• [STORED DATA]
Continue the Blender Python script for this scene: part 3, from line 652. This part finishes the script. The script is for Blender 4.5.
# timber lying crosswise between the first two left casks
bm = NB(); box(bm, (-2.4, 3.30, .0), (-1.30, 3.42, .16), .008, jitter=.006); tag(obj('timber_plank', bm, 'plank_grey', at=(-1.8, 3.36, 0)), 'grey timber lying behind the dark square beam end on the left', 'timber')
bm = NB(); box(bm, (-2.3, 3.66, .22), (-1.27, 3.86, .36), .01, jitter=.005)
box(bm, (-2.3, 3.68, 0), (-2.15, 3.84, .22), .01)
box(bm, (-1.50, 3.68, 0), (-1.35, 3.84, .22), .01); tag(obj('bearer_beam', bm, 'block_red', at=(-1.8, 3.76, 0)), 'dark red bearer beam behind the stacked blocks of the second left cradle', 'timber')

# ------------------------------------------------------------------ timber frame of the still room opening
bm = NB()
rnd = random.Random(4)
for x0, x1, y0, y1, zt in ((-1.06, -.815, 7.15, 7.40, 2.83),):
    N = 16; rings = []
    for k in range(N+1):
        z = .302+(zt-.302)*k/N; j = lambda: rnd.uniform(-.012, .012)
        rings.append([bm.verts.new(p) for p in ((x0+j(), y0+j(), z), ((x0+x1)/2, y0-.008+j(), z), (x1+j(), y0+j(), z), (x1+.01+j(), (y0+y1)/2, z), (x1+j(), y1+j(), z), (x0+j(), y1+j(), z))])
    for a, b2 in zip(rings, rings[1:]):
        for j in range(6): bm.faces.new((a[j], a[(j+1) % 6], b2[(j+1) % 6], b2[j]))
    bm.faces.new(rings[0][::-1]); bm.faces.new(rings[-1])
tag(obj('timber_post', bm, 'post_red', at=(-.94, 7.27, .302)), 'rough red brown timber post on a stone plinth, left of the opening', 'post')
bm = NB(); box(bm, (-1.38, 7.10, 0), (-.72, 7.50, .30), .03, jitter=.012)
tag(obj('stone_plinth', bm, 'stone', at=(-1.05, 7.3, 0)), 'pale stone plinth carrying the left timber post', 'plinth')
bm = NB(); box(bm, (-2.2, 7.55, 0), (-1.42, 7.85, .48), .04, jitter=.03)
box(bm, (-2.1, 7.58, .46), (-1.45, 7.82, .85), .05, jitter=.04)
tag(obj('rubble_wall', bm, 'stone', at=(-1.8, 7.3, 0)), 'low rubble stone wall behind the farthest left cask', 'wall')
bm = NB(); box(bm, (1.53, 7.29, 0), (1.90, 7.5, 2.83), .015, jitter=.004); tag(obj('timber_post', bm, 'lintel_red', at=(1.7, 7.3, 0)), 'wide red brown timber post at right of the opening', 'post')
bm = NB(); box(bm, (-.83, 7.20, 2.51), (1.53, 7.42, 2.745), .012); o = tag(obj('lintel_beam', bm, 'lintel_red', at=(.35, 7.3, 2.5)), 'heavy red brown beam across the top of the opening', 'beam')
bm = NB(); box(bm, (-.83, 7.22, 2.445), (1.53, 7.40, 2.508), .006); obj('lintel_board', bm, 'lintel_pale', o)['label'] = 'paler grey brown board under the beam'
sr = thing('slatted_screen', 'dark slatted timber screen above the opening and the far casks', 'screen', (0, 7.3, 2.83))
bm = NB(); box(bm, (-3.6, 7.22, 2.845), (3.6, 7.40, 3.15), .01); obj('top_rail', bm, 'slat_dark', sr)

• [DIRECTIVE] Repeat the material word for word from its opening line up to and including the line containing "box(bm, (-1.50, 3.68, 0), (-1.35, 3.84, .22), .01);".

• [FINAL ANSWER]
Continue the Blender Python script for this scene: part 3, from line 652. This part finishes the script. The script is for Blender 4.5.
# timber lying crosswise between the first two left casks
bm = NB(); box(bm, (-2.4, 3.30, .0), (-1.30, 3.42, .16), .008, jitter=.006); tag(obj('timber_plank', bm, 'plank_grey', at=(-1.8, 3.36, 0)), 'grey timber lying behind the dark square beam end on the left', 'timber')
bm = NB(); box(bm, (-2.3, 3.66, .22), (-1.27, 3.86, .36), .01, jitter=.005)
box(bm, (-2.3, 3.68, 0), (-2.15, 3.84, .22), .01)
box(bm, (-1.50, 3.68, 0), (-1.35, 3.84, .22), .01); tag(obj('bearer_beam', bm, 'block_red', at=(-1.8, 3.76, 0)), 'dark red bearer beam behind the stacked blocks of the second left cradle', 'timber')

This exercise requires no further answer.